| Data items |
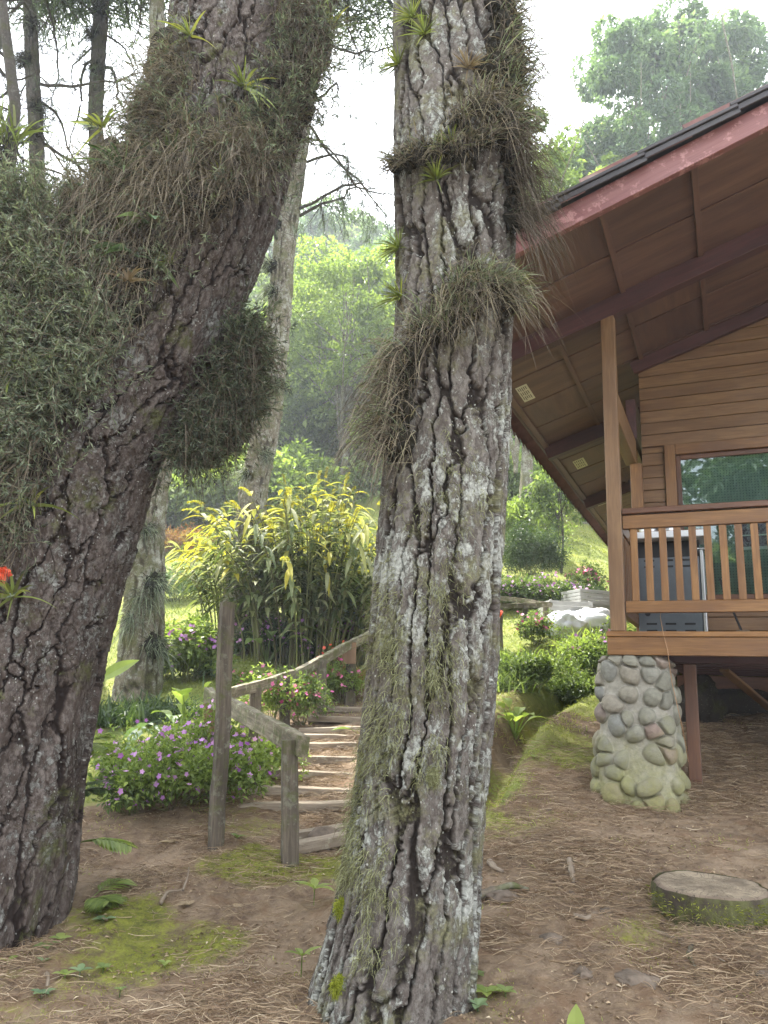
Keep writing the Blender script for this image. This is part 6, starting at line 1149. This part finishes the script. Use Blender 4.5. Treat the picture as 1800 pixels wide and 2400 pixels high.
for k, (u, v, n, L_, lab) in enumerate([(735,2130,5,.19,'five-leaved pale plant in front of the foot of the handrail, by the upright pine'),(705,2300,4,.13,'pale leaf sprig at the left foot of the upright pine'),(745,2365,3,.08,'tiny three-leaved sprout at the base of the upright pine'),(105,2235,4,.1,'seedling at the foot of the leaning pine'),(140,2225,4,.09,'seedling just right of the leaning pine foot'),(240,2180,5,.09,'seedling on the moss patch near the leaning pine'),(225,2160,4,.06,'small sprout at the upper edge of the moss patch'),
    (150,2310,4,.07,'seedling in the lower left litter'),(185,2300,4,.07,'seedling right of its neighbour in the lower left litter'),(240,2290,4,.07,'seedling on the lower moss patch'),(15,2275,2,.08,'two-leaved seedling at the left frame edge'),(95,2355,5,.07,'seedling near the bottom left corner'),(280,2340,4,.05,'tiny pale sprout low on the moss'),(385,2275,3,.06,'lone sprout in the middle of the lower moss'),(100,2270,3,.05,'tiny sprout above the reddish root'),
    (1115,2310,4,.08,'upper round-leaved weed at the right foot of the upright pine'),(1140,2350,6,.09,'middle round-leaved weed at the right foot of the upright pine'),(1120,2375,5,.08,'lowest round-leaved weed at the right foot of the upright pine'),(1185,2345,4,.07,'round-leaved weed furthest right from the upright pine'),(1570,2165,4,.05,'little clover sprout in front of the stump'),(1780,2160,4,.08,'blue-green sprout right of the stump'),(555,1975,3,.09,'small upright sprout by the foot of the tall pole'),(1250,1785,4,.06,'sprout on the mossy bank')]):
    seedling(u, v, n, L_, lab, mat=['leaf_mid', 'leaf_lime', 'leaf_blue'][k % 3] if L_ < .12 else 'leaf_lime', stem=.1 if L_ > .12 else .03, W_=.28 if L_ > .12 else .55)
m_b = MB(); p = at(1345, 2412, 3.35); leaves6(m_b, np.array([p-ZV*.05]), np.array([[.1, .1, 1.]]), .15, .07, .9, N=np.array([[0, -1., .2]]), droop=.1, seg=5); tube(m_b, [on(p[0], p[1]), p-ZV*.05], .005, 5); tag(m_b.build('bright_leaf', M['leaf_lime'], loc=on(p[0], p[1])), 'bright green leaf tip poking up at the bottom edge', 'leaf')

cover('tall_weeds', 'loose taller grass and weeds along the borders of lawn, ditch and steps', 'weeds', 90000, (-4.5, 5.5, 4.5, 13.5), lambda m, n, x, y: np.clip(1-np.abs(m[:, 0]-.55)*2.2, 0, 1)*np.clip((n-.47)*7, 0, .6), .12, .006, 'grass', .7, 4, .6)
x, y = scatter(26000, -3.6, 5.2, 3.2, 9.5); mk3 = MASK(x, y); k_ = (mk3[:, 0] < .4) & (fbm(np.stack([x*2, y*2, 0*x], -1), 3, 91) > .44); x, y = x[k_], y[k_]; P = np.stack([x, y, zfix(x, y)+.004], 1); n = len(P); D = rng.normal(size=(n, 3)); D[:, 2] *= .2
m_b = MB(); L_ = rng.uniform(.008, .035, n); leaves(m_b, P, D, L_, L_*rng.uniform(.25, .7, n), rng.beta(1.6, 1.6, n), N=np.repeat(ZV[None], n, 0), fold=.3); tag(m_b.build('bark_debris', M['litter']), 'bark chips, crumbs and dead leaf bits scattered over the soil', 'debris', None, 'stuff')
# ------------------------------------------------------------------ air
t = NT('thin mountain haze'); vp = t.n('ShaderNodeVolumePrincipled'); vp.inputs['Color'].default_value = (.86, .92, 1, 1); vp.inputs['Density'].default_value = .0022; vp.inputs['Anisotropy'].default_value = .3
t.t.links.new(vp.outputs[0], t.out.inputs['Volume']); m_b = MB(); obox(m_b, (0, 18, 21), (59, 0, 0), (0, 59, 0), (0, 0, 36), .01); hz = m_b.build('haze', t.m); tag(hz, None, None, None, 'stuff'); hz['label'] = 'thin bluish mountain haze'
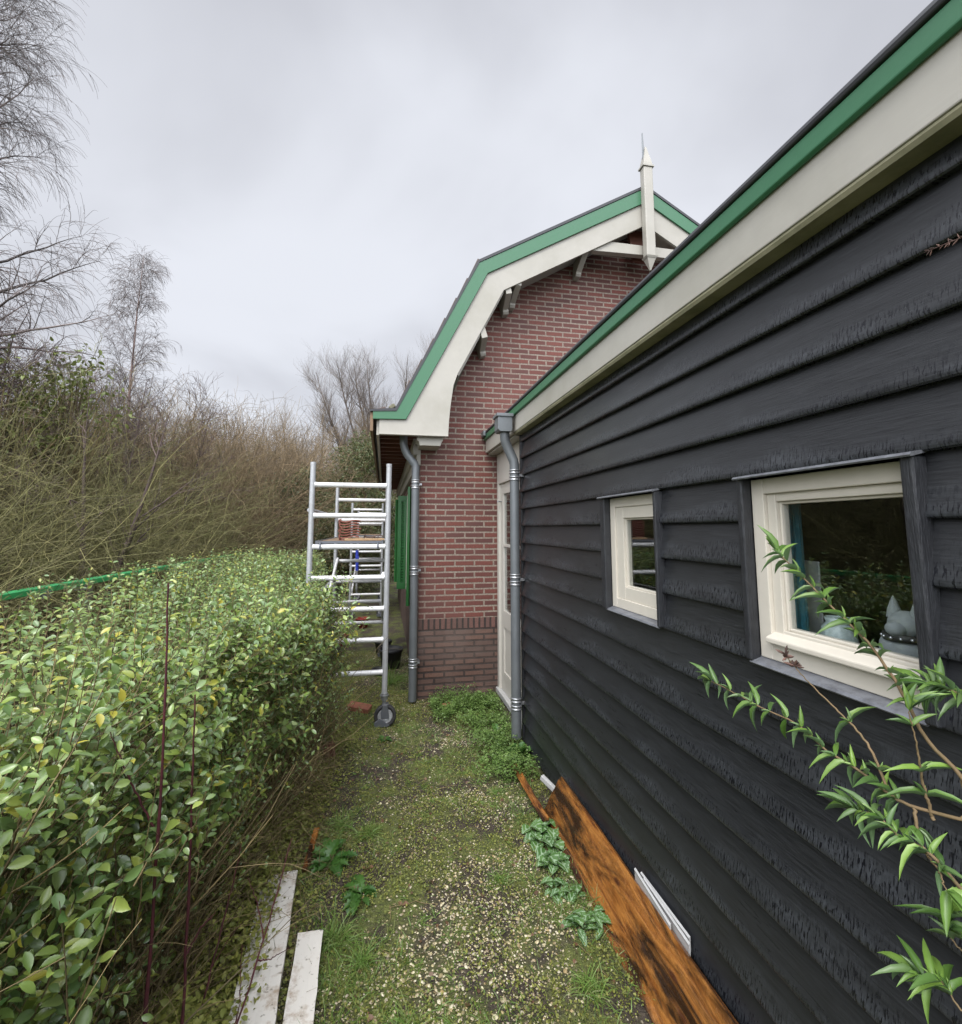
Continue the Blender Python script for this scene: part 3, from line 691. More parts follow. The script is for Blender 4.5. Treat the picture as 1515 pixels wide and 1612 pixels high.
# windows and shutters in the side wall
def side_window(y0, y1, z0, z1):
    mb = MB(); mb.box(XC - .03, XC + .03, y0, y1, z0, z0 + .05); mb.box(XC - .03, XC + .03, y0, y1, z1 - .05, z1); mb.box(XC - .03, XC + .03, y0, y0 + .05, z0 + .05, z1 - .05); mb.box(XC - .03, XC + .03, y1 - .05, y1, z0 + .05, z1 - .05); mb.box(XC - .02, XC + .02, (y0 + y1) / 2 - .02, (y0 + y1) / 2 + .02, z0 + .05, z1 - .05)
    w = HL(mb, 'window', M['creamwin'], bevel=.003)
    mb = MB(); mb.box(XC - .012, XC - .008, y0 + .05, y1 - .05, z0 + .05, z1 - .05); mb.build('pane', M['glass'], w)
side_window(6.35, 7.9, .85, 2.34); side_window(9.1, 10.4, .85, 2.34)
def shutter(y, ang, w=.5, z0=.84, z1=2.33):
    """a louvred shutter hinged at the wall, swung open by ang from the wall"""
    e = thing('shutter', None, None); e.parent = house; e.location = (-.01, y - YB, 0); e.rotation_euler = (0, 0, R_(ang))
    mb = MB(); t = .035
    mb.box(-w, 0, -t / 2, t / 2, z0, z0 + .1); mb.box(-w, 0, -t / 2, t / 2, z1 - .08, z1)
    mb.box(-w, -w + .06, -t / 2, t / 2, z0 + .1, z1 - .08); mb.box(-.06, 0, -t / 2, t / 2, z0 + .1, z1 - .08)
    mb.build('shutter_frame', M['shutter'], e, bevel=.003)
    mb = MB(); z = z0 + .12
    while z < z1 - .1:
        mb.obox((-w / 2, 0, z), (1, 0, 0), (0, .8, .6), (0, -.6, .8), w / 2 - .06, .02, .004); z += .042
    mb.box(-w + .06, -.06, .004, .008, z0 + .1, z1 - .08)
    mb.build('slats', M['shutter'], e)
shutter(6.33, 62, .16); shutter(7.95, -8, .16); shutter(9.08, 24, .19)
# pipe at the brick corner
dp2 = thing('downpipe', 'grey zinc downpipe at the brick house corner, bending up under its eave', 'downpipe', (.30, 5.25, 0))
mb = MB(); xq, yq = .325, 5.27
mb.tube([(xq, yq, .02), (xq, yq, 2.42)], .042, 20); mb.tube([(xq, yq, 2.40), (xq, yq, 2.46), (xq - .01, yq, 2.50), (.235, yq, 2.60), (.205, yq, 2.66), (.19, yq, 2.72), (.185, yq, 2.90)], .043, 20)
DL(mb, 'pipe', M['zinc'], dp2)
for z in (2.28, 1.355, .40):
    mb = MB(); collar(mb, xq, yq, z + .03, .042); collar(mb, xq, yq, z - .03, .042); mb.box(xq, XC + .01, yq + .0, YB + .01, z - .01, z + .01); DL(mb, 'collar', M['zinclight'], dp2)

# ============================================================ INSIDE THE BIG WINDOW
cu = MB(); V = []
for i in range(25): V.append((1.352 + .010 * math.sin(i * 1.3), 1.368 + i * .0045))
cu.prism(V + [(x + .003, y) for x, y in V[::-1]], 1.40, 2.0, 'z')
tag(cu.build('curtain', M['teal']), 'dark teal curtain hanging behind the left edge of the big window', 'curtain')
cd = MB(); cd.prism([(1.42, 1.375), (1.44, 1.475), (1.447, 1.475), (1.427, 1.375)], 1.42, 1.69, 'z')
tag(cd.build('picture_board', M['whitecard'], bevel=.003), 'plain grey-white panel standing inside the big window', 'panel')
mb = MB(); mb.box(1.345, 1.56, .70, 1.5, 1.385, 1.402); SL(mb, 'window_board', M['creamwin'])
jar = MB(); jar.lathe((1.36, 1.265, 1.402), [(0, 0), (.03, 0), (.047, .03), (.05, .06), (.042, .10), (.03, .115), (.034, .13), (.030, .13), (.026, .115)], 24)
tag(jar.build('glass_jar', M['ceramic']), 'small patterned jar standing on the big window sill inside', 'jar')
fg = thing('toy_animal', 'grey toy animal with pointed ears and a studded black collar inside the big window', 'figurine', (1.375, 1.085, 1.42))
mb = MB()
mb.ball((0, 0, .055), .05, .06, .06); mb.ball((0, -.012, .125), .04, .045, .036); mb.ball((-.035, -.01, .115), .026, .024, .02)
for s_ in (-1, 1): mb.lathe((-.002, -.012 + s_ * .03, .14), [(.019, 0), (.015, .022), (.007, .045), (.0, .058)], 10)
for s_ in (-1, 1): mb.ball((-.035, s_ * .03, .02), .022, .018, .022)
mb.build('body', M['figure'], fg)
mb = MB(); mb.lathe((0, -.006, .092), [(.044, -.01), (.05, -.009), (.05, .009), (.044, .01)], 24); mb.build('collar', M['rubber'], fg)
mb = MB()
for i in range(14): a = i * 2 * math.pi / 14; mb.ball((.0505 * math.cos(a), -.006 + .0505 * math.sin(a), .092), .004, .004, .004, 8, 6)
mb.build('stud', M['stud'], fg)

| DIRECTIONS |
From the entries above, collect every line with the string "wide" in it.

| FINISHED ANSWER |
Keep writing the Blender script for this image. This is part 6, starting at line 1149. This part finishes the script. Use Blender 4.5. Treat the picture as 1800 pixels wide and 2400 pixels high.
Continue the Blender Python script for this scene: part 3, from line 691. More parts follow. The script is for Blender 4.5. Treat the picture as 1515 pixels wide and 1612 pixels high.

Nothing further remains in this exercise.